A New 5-D Multistable Hyperchaotic System With Three Positive Lyapunov Exponents: Bifurcation Analysis, Circuit Design, FPGA Realization and Image Encryption
Departments of Mathematics, KMUTT Fixed Point Research Laboratory, Room SCL 802 Fixed Point Laboratory, Science Laboratory Building, Center of Excellence in Theoretical and Computational Science (TaCS-CoE), Faculty of Science, King Mongkut’s University of Technology Thonburi (KMUTT), Thung Khru, Bangkok, Thailand
Departments of Mathematics, KMUTT Fixed Point Research Laboratory, Room SCL 802 Fixed Point Laboratory, Science Laboratory Building, Center of Excellence in Theoretical and Computational Science (TaCS-CoE), Faculty of Science, King Mongkut’s University of Technology Thonburi (KMUTT), Thung Khru, Bangkok, Thailand
In this work, we describe the model of a new 5-D hyperchaotic system with three positive Lyapunov exponents.
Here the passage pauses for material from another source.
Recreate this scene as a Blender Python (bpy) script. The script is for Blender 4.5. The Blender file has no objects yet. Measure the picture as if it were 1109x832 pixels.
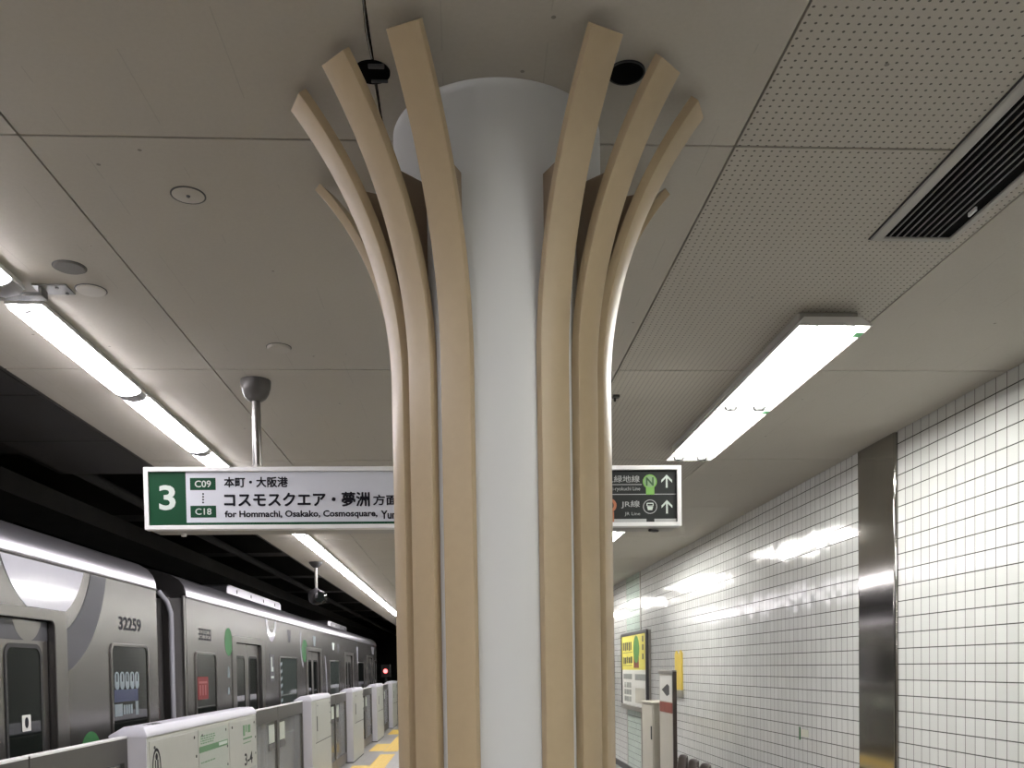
import bpy, bmesh, math, random
from mathutils import Vector, Matrix
random.seed(7)
PI = math.pi
SC = bpy.context.scene
COL = SC.collection

# ------------------------------------------------------------------ camera
CAMZ = 1.66
cam_data = bpy.data.cameras.new('camera')
cam = bpy.data.objects.new('camera', cam_data)
COL.objects.link(cam)
RX = Vector((0.9983627, -0.0550454, -0.0155533))
UP = Vector((0.0171132, 0.0279828, 0.9994619))
FW = Vector((0.0545806, 0.9980917, -0.0288790))
cam.matrix_world = Matrix(((RX.x, UP.x, -FW.x, 0.0), (RX.y, UP.y, -FW.y, 0.0), (RX.z, UP.z, -FW.z, CAMZ), (0, 0, 0, 1)))
cam_data.sensor_fit = 'HORIZONTAL'
cam_data.sensor_width = 36.0
cam_data.lens = 990.0 / 1109.0 * 36.0
cam_data.shift_x = 0.0
cam_data.shift_y = (752.02 - 416.0) / 1109.0
cam_data.clip_start = 0.05
cam_data.clip_end = 200
SC.camera = cam

# ------------------------------------------------------------------ world / exposure / lamp power
SC.view_settings.view_transform = 'Standard'
SC.view_settings.look = 'None'
SC.view_settings.gamma = 1.0
SC.view_settings.use_curve_mapping = False
SC.view_settings.exposure = 0.42
LEFT_POWER = 26.0       # radiance of the tubes over the platform edge
RIGHT_POWER = 70.0      # radiance of the tubes in the twin-tube fixtures
w = bpy.data.worlds.new('world')
SC.world = w
w.use_nodes = True
w.node_tree.nodes['Background'].inputs['Color'].default_value = (0.02, 0.02, 0.022, 1)
w.node_tree.nodes['Background'].inputs['Strength'].default_value = 0.3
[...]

Since the maximum positive Lyapunov exponent of the proposed hyperchaotic system is larger than twelve, the new hyperchaotic system is highly hyperchaotic. We also show that the new 5-D hyperchaotic system exhibits multistability with coexisting attractors. Using Multisim, we design an electronic circuit for the new 5-D hyperchaotic system. The hardware implementation of the new 5-D hyperchaotic system is done by applying two numerical methods. From the experimental results of the FPGA-based implementation, we show that the attractors observed in a Lecroy oscilloscope are in good agreement with numerical simulations. To prove the reliability of the proposed system for cybersecurity purposes, we present a new image cryptosystem using our hyperchaotic system. Experimental outcomes show the efficiency and the reliability of our cryptosystem based on the proposed hyperchaotic system.